Solo vemos cómo, al garete, sube o baja el precio. Alguna vez he visto que en el juego de la oferta y la demanda he pasado en la mañana por un expendio y vi en letreros rústicos un precio que horas más tarde ya ha subido hasta en un 30% porque hay mucha gente buscándolo.
¿Qué hacemos? Si es que algo queremos hacer
Mi tortura silente hizo que los dos últimos sorbos del café me los tuviera que beber fríos. Es como cuando ves que las competencias de fútbol se las ganan siempre los brasileños o argentinos o cuando tu bandera ni se asoma en los podios olímpicos.
El derrotado en este caso no era el queso. El derrotado en realidad era mi orgullo sin sentido, inoculado por el lento veneno de la envidia. En el fondo sabía que por más arbitraria y subjetiva que fuera aquella lista de quesos, es posible que si la hubiéramos hecho aquí en el Caribe colombiano tendríamos que pensar muy bien dónde y cómo ubicar nuestro queso, que finalmente es tan folclórico como nosotros mismos, desenfadado, sin prestigio alguno y ninguna clase de abolengos.
Lo peor de todo es que somos conscientes de ello y no nos importa. Yo creo que, si nuestro queso tuviera denominación de origen, que los maestros queseros de esas fincas resecas y sudorosas de donde proviene fueran capacitados, encasillados en estrictos procesos de producción, conservación y distribución, ya no tendría el mismo sabor.
Se entenderá entonces que el vendedor de queso que pone su puesto en las afueras del supermercado sea por mucho más requerido que los empaques que reposan refrigerados en las góndolas y que dicen “queso costeño”.
Es que este, nuestro queso, es el que nos sabe a casa, a tienda, a infancia. No sé si algún día estaremos allí compitiendo con el Gorgonzola picante, con la Burrata o con el antiquísimo Grana Padano. Lo veo muy improbable. ¿Pero, y qué?

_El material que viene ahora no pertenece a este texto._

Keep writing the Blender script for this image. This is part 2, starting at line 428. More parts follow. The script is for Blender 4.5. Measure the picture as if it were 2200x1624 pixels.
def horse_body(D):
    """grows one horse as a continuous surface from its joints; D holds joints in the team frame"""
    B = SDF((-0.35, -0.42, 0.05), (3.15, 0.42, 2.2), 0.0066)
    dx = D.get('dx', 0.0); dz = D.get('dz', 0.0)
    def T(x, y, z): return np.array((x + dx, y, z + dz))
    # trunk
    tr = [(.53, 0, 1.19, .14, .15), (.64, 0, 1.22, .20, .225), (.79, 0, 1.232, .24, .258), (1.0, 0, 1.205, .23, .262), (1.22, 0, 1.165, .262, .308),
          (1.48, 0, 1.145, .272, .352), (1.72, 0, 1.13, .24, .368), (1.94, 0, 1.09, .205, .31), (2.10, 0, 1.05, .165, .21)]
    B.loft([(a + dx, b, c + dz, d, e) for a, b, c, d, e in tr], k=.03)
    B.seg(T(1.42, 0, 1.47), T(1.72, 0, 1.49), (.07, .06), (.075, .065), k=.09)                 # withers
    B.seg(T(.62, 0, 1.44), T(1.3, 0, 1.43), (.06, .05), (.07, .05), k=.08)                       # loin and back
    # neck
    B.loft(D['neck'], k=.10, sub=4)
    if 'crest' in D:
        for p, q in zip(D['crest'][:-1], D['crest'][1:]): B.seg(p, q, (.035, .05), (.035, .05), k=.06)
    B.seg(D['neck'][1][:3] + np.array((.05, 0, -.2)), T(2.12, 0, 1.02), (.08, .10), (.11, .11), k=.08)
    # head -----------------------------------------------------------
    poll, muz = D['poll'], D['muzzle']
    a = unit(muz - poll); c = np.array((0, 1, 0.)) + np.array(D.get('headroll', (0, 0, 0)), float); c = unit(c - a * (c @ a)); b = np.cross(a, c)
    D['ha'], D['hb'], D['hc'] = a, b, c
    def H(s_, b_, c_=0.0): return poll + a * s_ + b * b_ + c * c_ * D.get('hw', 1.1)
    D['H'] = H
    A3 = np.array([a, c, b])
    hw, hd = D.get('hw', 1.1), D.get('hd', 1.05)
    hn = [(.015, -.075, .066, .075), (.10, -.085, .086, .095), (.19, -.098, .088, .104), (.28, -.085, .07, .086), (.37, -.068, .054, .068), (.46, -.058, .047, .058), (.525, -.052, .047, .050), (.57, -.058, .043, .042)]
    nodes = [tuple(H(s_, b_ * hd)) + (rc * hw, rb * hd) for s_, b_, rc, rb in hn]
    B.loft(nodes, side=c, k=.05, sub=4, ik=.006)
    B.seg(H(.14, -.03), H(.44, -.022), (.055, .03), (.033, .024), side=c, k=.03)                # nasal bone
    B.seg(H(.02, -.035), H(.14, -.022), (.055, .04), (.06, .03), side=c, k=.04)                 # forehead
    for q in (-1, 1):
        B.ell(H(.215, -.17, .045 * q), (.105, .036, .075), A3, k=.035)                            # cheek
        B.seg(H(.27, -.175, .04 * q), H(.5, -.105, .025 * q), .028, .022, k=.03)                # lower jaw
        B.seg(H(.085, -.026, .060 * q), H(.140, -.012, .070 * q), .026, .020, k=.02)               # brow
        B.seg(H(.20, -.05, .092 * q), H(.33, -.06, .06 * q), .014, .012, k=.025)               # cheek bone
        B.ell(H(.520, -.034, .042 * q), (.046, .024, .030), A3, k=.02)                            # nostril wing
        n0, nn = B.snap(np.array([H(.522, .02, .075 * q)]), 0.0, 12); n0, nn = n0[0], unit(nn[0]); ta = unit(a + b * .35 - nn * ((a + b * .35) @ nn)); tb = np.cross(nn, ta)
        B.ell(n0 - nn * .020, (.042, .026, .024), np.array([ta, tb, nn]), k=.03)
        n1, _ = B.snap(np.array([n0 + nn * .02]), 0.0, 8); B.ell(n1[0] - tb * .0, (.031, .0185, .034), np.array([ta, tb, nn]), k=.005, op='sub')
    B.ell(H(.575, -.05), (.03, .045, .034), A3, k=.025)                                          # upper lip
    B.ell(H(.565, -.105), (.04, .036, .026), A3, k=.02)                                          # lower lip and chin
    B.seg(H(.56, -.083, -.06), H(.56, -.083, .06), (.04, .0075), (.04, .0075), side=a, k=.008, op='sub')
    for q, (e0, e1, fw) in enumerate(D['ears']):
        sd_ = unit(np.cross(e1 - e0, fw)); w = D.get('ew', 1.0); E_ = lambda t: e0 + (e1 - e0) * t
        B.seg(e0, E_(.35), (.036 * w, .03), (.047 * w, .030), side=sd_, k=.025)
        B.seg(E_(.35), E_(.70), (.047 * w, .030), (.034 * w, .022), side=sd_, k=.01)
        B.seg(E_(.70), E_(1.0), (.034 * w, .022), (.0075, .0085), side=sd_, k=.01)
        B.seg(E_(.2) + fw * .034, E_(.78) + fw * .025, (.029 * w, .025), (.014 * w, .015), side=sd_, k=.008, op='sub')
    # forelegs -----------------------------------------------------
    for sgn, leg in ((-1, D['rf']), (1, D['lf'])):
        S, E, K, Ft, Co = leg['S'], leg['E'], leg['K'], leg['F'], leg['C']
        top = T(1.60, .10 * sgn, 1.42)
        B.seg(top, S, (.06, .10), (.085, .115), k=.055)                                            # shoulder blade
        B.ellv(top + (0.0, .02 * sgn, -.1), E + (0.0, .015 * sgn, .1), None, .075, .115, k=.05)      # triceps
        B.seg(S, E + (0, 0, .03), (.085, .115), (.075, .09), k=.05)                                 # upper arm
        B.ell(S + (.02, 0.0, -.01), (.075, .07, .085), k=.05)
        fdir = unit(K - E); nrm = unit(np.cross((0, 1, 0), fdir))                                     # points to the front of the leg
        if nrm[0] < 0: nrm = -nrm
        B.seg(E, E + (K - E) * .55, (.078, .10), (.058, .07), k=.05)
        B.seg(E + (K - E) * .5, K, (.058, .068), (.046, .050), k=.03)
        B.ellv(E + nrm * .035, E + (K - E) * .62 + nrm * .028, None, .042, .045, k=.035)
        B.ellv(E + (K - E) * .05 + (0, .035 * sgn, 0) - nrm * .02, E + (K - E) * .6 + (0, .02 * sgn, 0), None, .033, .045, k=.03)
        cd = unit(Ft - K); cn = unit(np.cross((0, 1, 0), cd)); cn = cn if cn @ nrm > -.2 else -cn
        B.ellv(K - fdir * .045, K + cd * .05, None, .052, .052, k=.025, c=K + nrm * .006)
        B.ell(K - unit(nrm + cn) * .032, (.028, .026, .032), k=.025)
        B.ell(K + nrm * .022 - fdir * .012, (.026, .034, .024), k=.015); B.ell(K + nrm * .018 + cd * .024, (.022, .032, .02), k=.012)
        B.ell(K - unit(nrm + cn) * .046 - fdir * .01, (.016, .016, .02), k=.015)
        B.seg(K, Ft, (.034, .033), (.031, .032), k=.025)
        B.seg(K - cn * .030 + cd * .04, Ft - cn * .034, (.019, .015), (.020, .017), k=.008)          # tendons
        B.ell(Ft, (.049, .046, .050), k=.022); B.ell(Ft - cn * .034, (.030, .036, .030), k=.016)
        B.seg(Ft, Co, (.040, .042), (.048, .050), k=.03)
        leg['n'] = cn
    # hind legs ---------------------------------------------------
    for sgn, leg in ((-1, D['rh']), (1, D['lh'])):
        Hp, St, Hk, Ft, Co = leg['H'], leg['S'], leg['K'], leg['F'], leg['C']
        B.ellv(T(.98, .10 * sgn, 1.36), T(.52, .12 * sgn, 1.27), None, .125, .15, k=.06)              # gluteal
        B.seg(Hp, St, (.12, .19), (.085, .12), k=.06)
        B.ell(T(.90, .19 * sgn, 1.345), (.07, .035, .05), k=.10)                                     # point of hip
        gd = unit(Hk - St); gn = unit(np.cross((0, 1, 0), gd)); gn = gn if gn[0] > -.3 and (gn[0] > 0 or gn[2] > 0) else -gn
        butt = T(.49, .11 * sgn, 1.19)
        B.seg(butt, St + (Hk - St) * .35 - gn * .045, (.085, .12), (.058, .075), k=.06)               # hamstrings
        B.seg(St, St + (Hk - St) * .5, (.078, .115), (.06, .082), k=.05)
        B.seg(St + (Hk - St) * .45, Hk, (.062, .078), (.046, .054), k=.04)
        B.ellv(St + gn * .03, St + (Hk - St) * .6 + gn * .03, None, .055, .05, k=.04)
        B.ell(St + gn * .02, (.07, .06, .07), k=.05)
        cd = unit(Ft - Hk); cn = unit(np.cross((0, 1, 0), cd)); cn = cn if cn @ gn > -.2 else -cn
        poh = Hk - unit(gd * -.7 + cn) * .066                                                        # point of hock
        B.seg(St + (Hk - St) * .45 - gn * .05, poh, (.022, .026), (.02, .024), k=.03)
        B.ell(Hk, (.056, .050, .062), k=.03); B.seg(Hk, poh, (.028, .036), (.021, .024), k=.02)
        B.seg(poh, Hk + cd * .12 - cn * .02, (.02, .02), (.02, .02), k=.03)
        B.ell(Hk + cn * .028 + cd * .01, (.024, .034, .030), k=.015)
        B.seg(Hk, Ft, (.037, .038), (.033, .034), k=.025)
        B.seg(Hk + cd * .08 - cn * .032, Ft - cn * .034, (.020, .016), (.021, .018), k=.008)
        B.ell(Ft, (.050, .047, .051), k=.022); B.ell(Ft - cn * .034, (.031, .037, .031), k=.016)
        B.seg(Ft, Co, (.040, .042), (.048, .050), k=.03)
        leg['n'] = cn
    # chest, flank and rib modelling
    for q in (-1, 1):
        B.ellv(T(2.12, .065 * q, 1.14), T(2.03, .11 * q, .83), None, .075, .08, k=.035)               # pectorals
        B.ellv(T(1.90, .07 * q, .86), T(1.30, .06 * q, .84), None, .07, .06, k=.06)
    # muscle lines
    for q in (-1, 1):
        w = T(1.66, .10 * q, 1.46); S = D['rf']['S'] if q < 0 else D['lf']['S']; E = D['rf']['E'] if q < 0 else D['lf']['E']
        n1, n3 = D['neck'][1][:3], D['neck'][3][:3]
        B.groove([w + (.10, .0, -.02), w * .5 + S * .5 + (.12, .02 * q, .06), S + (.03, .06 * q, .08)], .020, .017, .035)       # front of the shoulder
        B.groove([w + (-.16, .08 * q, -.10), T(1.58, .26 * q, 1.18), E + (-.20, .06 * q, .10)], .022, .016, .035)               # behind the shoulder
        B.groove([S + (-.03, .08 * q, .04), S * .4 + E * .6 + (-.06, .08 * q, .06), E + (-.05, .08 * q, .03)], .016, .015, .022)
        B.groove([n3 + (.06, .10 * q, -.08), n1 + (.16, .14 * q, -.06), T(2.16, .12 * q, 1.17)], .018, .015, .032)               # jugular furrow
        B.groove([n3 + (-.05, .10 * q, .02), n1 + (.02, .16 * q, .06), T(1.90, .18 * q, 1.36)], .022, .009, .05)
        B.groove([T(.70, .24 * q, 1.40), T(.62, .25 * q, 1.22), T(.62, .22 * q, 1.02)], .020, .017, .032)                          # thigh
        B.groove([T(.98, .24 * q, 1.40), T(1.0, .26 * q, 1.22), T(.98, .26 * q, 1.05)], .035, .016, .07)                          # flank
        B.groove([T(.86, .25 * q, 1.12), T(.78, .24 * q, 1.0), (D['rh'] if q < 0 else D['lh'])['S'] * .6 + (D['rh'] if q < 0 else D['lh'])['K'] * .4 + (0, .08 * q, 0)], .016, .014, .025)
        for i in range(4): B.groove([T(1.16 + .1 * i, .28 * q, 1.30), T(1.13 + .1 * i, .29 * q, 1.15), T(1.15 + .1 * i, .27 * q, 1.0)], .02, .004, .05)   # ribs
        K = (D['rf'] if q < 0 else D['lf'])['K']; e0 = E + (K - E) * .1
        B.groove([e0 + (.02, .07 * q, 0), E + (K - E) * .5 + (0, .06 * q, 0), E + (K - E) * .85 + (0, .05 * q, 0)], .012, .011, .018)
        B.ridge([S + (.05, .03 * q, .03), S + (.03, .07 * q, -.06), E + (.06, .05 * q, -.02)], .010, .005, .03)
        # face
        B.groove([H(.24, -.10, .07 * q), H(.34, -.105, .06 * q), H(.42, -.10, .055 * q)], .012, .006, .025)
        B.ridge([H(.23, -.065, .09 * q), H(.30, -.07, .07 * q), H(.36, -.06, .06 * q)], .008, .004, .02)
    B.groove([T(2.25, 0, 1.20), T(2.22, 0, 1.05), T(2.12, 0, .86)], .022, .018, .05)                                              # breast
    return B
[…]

Por lo general la felicidad viene en lo más cotidiano. Hay tanto costeño añorando en el exterior un buen trozo de su queso para acompañar una comida con suero y bollo de coco, que se las tienen que arreglar para prepararlo en recetas caseras que les devuelvan al paladar de sus recuerdos y nostalgias.
No es fácil. Por más o menos dinero que haya en nuestras cuentas bancarias, los caribeños de Colombia no nos dejamos enredar, porque sabemos a lo que saben nuestras comidas, sin apellidos ni adjetivos aristócratas.
Terminé riéndome de mi propio destino fácil y descomplicado. Comparé otra libra más de queso para unos patacones que están reposando en la alacena con forma de plátano verde, le preguntaré a Google por esos quesos raros que vi en la lista y si la fuerza de la tranquilidad recuperada me da hasta allá, terminaré convencido de que el lento veneno de la envidia más bien lo habrán de sentir quienes nunca en la vida han tenido el privilegio de probar una exquisita tajada de nuestro queso: costeño, caribeño y jubilado por siempre y para siempre.